KARACHI, Pakistan, Feb. 14, 2008 — -- When Ali Saleem looks in the mirror, he doesn't see a 29-year-old with a hangover, stubble covering his cheeks, coffee pressed to his lips and a small gut peaking out of his T-shirt.

He sees Begum Nawazish Ali, a sassy, salty and sultry woman dressed in a sari who has perfect posture and endless elegance.

It may take a wig, a padded bra and two hours of makeup for the rest of us to see Saleem become a woman for his weekly TV talk show, one of the most popular in Pakistan, but he sees her when he wakes up in the morning and falls asleep at night.
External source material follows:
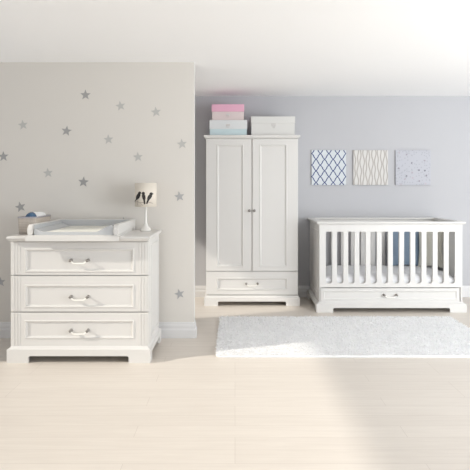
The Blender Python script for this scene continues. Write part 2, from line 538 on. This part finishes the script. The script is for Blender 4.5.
bm = new()
h = .136
lp = [rrect(bx0 + .006, bx1 - .006, by0 + .006, by1 - .006, .02, TOPZ), rrect(bx0 + .002, bx1 - .002, by0 + .002, by1 - .002, .022, TOPZ + h * .5),
      rrect(bx0, bx1, by0, by1, .022, TOPZ + h), rrect(bx0 + .008, bx1 - .008, by0 + .008, by1 - .008, .018, TOPZ + h),
      rrect(bx0 + .012, bx1 - .012, by0 + .012, by1 - .012, .016, TOPZ + .012)]
rings(bm, lp, True)
obj('body', bm, M['basket'], bk, ((bx0 + bx1) / 2, (by0 + by1) / 2, TOPZ))
bm = new()
P = rrect(bx0 + .003, bx1 - .003, by0 + .003, by1 - .003, .02, TOPZ + h - .004, 6); P.append(P[0])
tube(bm, P, .006, 8)
o = obj('rim', bm, M['grey_towel'], bk, ((bx0 + bx1) / 2, (by0 + by1) / 2, TOPZ + h)); o['label'] = 'darker rim of the basket'


def blob(bm, c, s, e=2.6, n=20, wob=.0, seed=0, rot=0):
    rnd = random.Random(seed)
    ph = [rnd.uniform(0, 6.28) for _ in range(6)]
    lp = []
    def sp(v, p): return math.copysign(abs(v) ** p, v)
    for i in range(1, n):
        a = -PI / 2 + PI * i / n
        ring = []
        for k in range(n * 2):
            b = 2 * PI * k / (n * 2)
            x = sp(math.cos(a), 2 / e) * sp(math.cos(b), 2 / e); y = sp(math.cos(a), 2 / e) * sp(math.sin(b), 2 / e); z = sp(math.sin(a), 2 / e)
            w = 1 + wob * (math.sin(5 * x + ph[0]) + math.sin(6 * y + ph[1]) + math.sin(7 * z + ph[2]))
            X, Y = x * s[0] * w, y * s[1] * w
            ring.append((c[0] + X * math.cos(rot) - Y * math.sin(rot), c[1] + X * math.sin(rot) + Y * math.cos(rot), c[2] + z * s[2] * w))
        lp.append(ring)
    rings(bm, lp, True)


bcx = (bx0 + bx1) / 2
bm = new(); blob(bm, (bcx, 4.44, TOPZ + .092), (.054, .105, .074), 3.2, 18, .02, 3)
o = obj('rolled_cloth', bm, M['towel'], None, (bcx, 4.44, TOPZ + .014)); tag(o, 'white soft cloth bundled in the back of the basket', 'cloth')
bm = new(); blob(bm, (bcx + .008, 4.275, TOPZ + .094), (.047, .052, .073), 2.6, 18, .03, 8)
o = obj('soft_packet', bm, M['blue_pack'], None, (bcx, 4.28, TOPZ + .014)); tag(o, 'glossy blue packet at the front of the basket', 'packet')

# ------------------------------------------------------------------ bird lamp
LX, LY = PX(146, 4.54), 4.53
lamp = thing('table_lamp', 'white table lamp with three black birds on its cream shade', 'lamp', (LX, LY, TOPZ))
bm = new()
lathe(bm, [(.044, 0), (.047, .003), (.047, .010), (.042, .022), (.031, .034), (.020, .046), (.013, .065), (.0105, .09), (.0095, .12), (.0085, .16), (.0085, .20), (.012, .205), (.012, .222)], 32, (LX, LY, TOPZ))
obj('base', bm, M['porcelain'], lamp, (LX, LY, TOPZ))
SZ0, SZ1, SR = PZ(206.5, 4.53), PZ(183, 4.53), .091
bm = new()
rings(bm, [[(LX + r * math.cos(2 * PI * i / 48), LY + r * math.sin(2 * PI * i / 48), z) for i in range(48)]
           for r, z in ((SR - .002, SZ0), (SR, SZ0), (SR, SZ1), (SR - .002, SZ1), (SR - .002, SZ0))], True, False)
for k in range(3):                                                    # spider that carries the shade
    a = k * 2 * PI / 3
    tube(bm, [(LX, LY, SZ0 + .02), (LX + (SR - .001) * math.cos(a), LY + (SR - .001) * math.sin(a), SZ0 + .02)], .0015, 6)
lathe(bm, [(.010, SZ0 - .005), (.010, SZ0 + .03)], 12, (LX, LY, 0))
sh = obj('lamp_shade', bm, M['shade'], lamp, (LX, LY, SZ0))
sh['label'] = 'cream drum shade'
for f in sh.data.polygons: f.use_smooth = True


def on_shade(bm, pts, r=SR + .00106):
    """flat printed outline (photo-like units of 1 px, x from shade centre, y down from shade top) wrapped round the shade"""
    u = 4.53 / F
    mx, my = sum(p[0] for p in pts) / len(pts), sum(p[1] for p in pts) / len(pts)
    def put(x, y):
        a = math.asin(max(-.99, min(.99, x * u / SR)))
        return bm.verts.new((LX + r * math.sin(a), LY - r * math.cos(a), SZ1 - (y + .9) * u))
    lv = [[put(mx + (x - mx) * k, my + (y - my) * k) for x, y in pts] for k in (.3, .65, 1)]
    n = len(pts)
    bm.faces.new(lv[0])
    for p, q in zip(lv, lv[1:]):
        for i in range(n): bm.faces.new((p[i], p[(i + 1) % n], q[(i + 1) % n], q[i]))


def ell(cx, cy, a, b, rot, n=16):
    rot = math.radians(rot)
    return [(cx + a * math.cos(t) * math.cos(rot) - b * math.sin(t) * math.sin(rot), cy + a * math.cos(t) * math.sin(rot) + b * math.sin(t) * math.cos(rot)) for t in [2 * PI * i / n for i in range(n)]]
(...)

"Begum Nawazish Ali stands for a liberated Pakistan," Saleem said in his dressing room, his long nails flashing against the florescent lights. "She herself is a liberated woman who can flirt outrageously, who can say whatever she wants to say without any hesitation, without having to be politically correct or mindful of anything in life."

It is not a time in which many Pakistanis would normally be unmindful. Suicide bombs explode at 10 times the rate they did in 2006. Politicians have never been less popular. Massive flour shortages compounded with high inflation have created the worst economic conditions for the lower and middle class in years.

But Saleem doesn't see the blemishes when he looks at Pakistan. He sees a country that is modernizing and that is having fun. He sees a country dying to evolve.

"I think in many ways, a lot of Pakistanis relate to her and see her as a groundbreaking, courageous woman," Saleem said of his alter ego, who is popular with everyone from models to mullahs in this conservative, Islamic country.

"I think they all support Begum Nawazish Ali because in many ways by supporting her they feel she may set the people of Pakistan free. She gives them strength. And she gives them hope."

If there is an antidote to the constant bad news in this country, it is for many this intrepid cross-dressing talk show host who has managed to challenge every stereotype there is about the image of a country dubbed "the most dangerous on Earth."